Sooners Suffer Sweep at Hands of Longhorns

You can look at the No. 7 Texas Longhorns' three-game sweep over the No. 9 OU baseball team in two ways.

A) Texas' pitching was better than advertised and the Sooners' hitters just didn't have an answer for anyone Texas head coach Augie Garrido sent to the mound.

B) The Sooners (22-6, 3-4) were exposed for who they really are, overachievers who looked good all season because of a very weak schedule.

Both theories are legitimate ones and both had their moments during the series at L. Dale Mitchell Park. OU looked overpowered and at times played with little heart.

If you're a supporter of theory No. 1, there are a lot of stats to back your claim.
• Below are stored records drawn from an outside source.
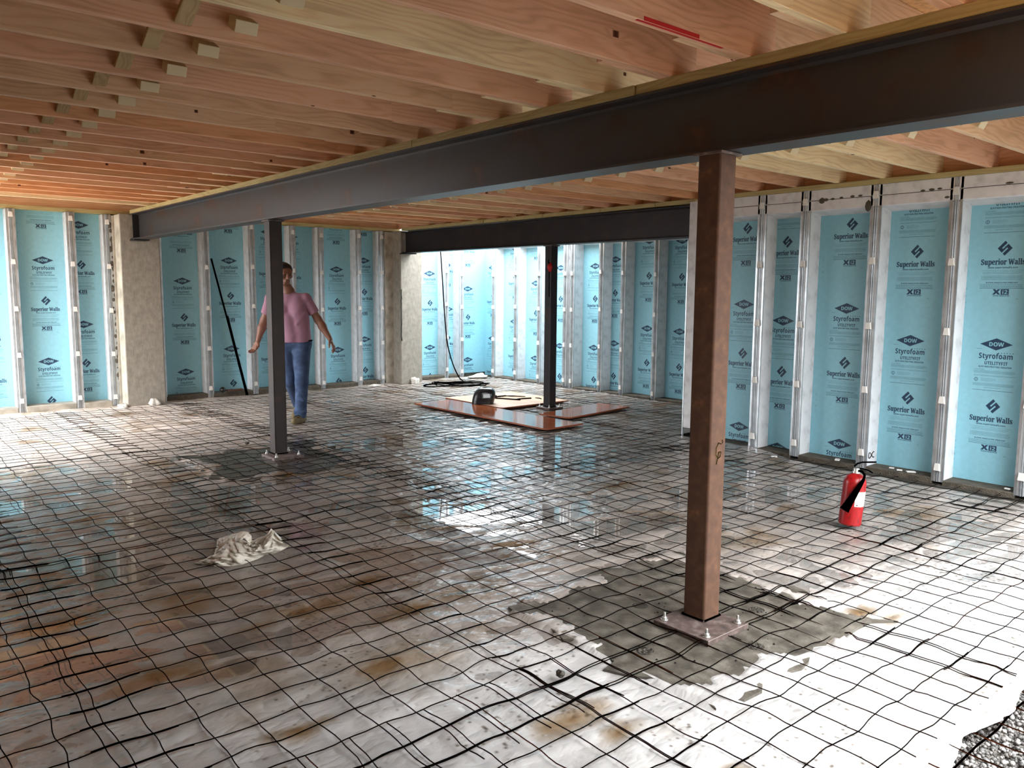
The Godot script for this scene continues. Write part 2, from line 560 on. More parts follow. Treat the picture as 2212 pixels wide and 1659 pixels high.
func add_panel(w: Dictionary, a0: float, a1: float, y0: float, y1: float, phase: float, centre: float) -> void:
	# phase: height of the large name's middle; centre: where along the wall the print is centred
	var b := MB.new()
	var p := [wall_pt(w, a0, y0, DEPTH), wall_pt(w, a1, y0, DEPTH), wall_pt(w, a1, y1, DEPTH), wall_pt(w, a0, y1, DEPTH)]
	b.poly(p, -w.d)
	var uv := []
	for q in [[a0, y0], [a1, y0], [a1, y1], [a0, y1]]:
		uv.append(Vector2((q[0] - centre) / 0.61 + 0.5, SW_V + (phase - q[1]) / PERIOD))
	for i in 4: b.t[i] = uv[i]
	# thickness behind
	var k := MB.new()
	part("insulation_panel", _thick(b, w.d * 0.06), M.panel, w.node)

func _thick(b: MB, back: Vector3) -> MB:
	var m := b.v.size()
	var q := []; var tt := []
	for i in m: q.append(b.v[i]); tt.append(b.t[i])
	var edge := Vector2(0.02, 0.02)
	for i in m:
		var j := (i + 1) % m
		var s := b.v.size()
		b.poly([q[i], q[i] + back, q[j] + back, q[j]])
		for e in 4: b.t[s + e] = edge
	var s2 := b.v.size()
	var r := []
	for i in m: r.append(q[m - 1 - i] + back)
	b.poly(r)
	for e in m: b.t[s2 + e] = edge
	return b

func add_band(w: Dictionary, a0: float, a1: float, studs: Array) -> void:
	# white foam head: two boards with a rough joint, and a sloping soffit down to the panel
	var b := MB.new()
	wbox(b, w, a0, a1, 2.352, 2.443, 0.0, DEPTH + 0.02, 0.003)
	part("head_board", b, M.foam, w.node)
	b = MB.new()
	b.extrude([wall_pt(w, a0, 2.346, 0.0), wall_pt(w, a0, 2.346, DEPTH + 0.02), wall_pt(w, a0, 2.225, DEPTH + 0.02), wall_pt(w, a0, 2.258, 0.012), wall_pt(w, a0, 2.266, 0.0)], w.u * (a1 - a0))
	part("head_board", b, M.foam, w.node)
	b = MB.new()
	wbox(b, w, a0, a1, 2.344, 2.354, 0.006, DEPTH, 0.0)
	part("joint", b, M.sprayfoam, w.node)

func clip_row(off: float) -> Array:
	var o := []
	for k in 5: o.append(0.13 + off + k * 0.553)
	return o

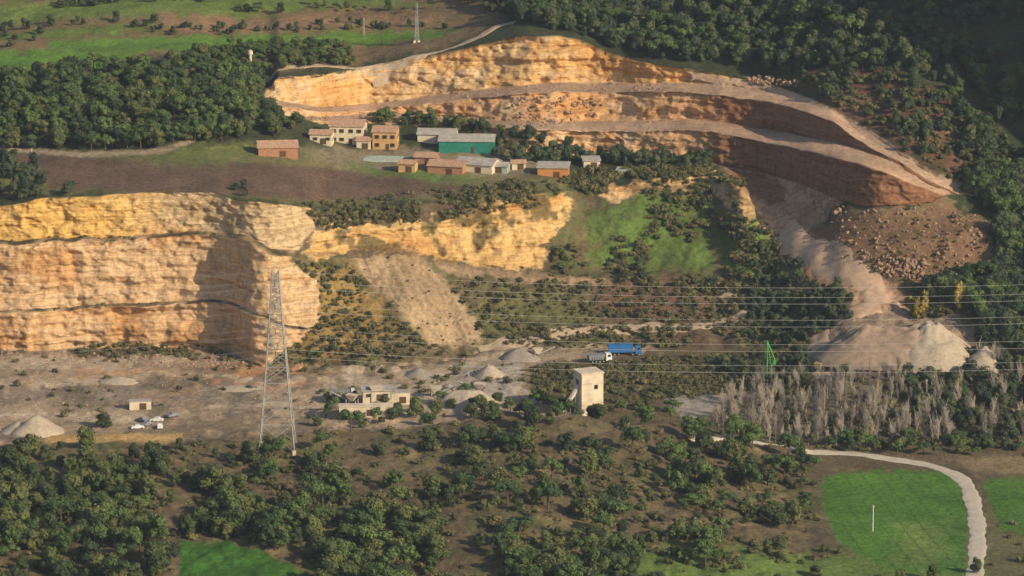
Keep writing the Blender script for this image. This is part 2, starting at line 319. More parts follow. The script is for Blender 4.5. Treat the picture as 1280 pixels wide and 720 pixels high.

The Longhorns (21-7, 7-2) recorded shutouts in the opening two games of the series 5-0 and 2-0 to secure the series victory, and allowed three runs in their six-run victory in the finale Saturday. Each of Texas' three starting pitchers lasted at least seven innings. Taylor Jungmann went seven innings, Cole Green went 7 2/3 innings, and Brandon Workman went eight innings, the three combined to strike out 20 in their 22 2/3 innings of work.

And when the starters were out of commission the bullpen was just as effective.

While the Sooners normally rely on a one-two combination of Jeremy Erben and Ryan Duke to pitch the final innings, the Longhorns used one pitcher to secure wrap things up, Chance Ruffin.

Ruffin appeared in all three games and the only runner to reach base against him was when he hit Ross Hubbard. Other than that, he did not another runner to reach base and struck out eight batters in 4 1/3 innings in relief.

The most impressive thing about Texas' pitching staff was the fact they kept OU hitters from finding holes in the defense. The Sooners, who were hitting .323 coming into the series, collected 11 hits against Texas – four in game one and game three and three in game two – and hit a pathetic .125.

Garrett Buechele was the only Sooner who got a hit in every game in the series. He went 3-12 with a double in the series, and his .250 average was a team best this weekend for OU starters who played all three games.

The Longhorns' pitching was flat-out dominant, and the Sooners could do nothing about it.

But if you are a subscriber to theory No. 2, then you're seeing a bad trend with the Sooners' schedule.

Before this weekend, OU had played just one ranked team, UCLA. When the Sooners played the at-time No. 10 Bruins in the Whataburger Classic on March 14 in Corpus Christi, Texas, they lost 5-2 to end a 10-game winning streak.

Since then, the Sooners didn't face a ranked opponent until Texas and they were climbing in the rankings.

Winning those games did benefit OU in terms of RPI and team confidence, but it needs to build confidence against teams that it has a chance of seeing in the post season.

The most recent cupcake series on the Sooners' schedule was Arkansas-Pine Bluff. In two games OU walloped its opponent by a combined score of 42-4 and pounded pitching that averaged in the high-70s and low-to-mid-80s.

Maybe playing these so many of these bad teams caused the Sooners to not be prepared for the Longhorns, but now OU has something to prove. It has to prove it can compete with the top-tier teams in the nation, and it gets a chance to do that Tuesday against the No. 12 TCU Horned Frogs in Fort Worth, Texas.